Pope
at Mass: Those who do not dialogue disobey God
(Vatican Radio)
Pope Francis on Thursday offered the Mass at Casa Santa Marta for his
predecessor, the Pope Emeritus, on the occasion of Benedict XVI’s 88th
birthday. “I want to remember that today is the birthday of Benedict XVI,” Pope
Francis said at the liturgy. “I offered the Mass for him, and I invite you to
pray for him, that the Lord might sustain him and grant him much joy and
happiness.”
In his homily,
Pope Francis said those who do not know to dialogue do not obey God; they want
to silence those who preach the newness of God.
Obeying God
means having the courage to change paths
The liturgy of
the day speaks to us about obedience, the Pope said. “Obedience often brings us
along a path that is not the one I think should be, but along another path.” To
obey is “to have the courage to change paths when the Lord asks this of us.”
“The one who obeys has life eternal,” while for “the one who does not obey, the
wrath of God remains upon him.” So, in the first reading from the Acts of the
Apostles, the priests and leaders order the disciples of Jesus to stop preaching
the Gospel to the people: they became infuriated, they are “full of jealousy,”
because miracles took place in the presence of the disciples, the people
followed them, “and the number of believers grew.” They put the disciples in
jail, but in the night, the Angel of the Lord freed them and they returned to
proclaiming the Gospel. When he was arrested and questioned again, Peter
responded to the threats of the high priest: “We must obey God rather than
men.” The priests did not understand:
But they were
teachers, they had studied the history of the people, they had studied the
prophecies, they had studied the law, they knew all about the theology of the
people of Israel, the revelation of God, they knew everything, they were
teachers, and they were incapable of recognizing the salvation of God.
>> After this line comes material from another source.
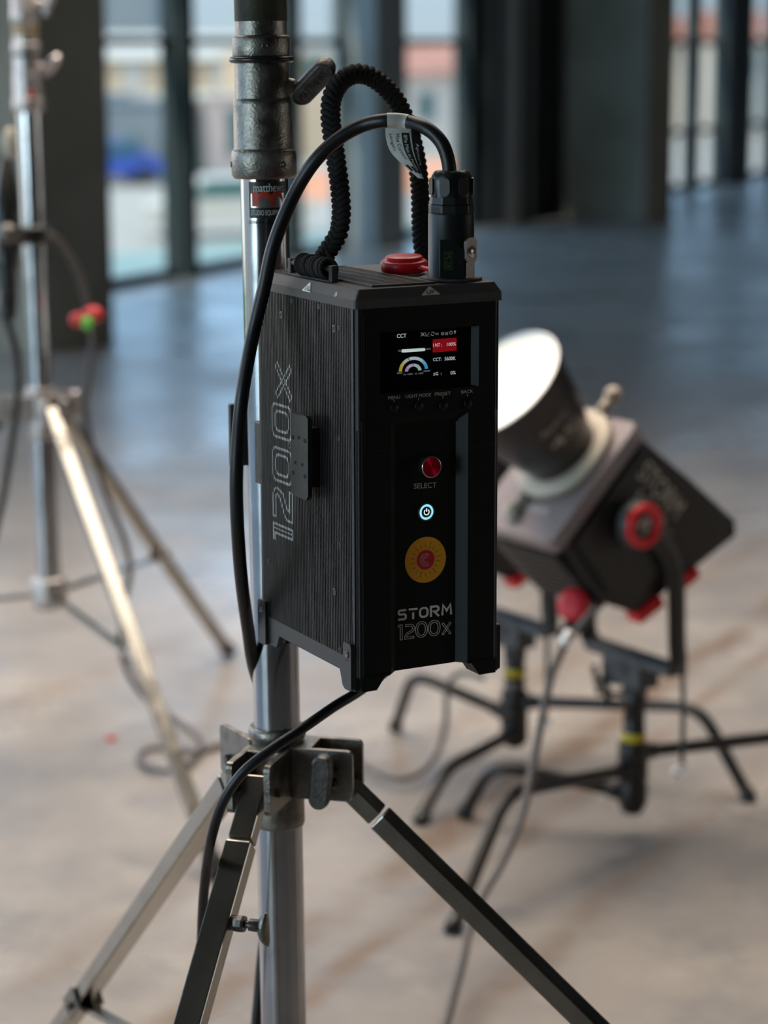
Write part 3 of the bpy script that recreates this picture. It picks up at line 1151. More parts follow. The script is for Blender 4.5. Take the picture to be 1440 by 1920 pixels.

But why
this hardness of hard? Because it is not a hardness of the head, it is not
simple stubbornness. Here it is hardness… And one can ask: What is the path of
this stubbornness, this total stubbornness, of head and of heart?
The one who
doesn’t know to dialogue does not obey God
“The history of
this stubbornness, the journey,” the Pope emphasized, “is that of closing in on
oneself, is that of not dialoguing, it is the lack of dialogue”:
They didn’t
know to dialogue, they didn’t know to dialogue with God, because they didn’t
know to pray and to hear the voice of God, and they didn’t know to dialogue
with others. ‘But why did they understand in this way?’ They only interpreted
how the law could be more precise, but they were closed to the signs of God in
history, they were closed to the people, to their people. They were closed,
closed. And the lack of dialogue, this closure of the heart, brought them to
the point of not obeying God. This is the drama of these teachers of Israel, of
these theologians of the people of God: they didn’t know to listen, they didn’t
know to dialogue. Dialogue takes place with God and with the brethren.
The one who
does not dialogue wants to silence those who preach the newness of God
And the sign
that reveals that a person “does not know to dialogue,” “is not open to the
voice of the Lord, to the signs that the Lord does among the people,” the Pope
said, is the “fury and the desire to silence all those who preach in this case
the newness of God, that is that Jesus is Risen. There’s no reason, but they
reach this point. It is a sorrowful journey. These are the same people that
paid the guards at the sepulchre to say that the disciples had stolen the body
of Jesus. They did everything they could to not open themselves to the voice of
God.”
And in this
Mass let us pray for the teachers, for the doctors, for those who teach the
people of God, that they would not be closed in on themselves, that they would
dialogue, and so save themselves from the wrath of God, which, if they do not
change their attitude, will remain upon them.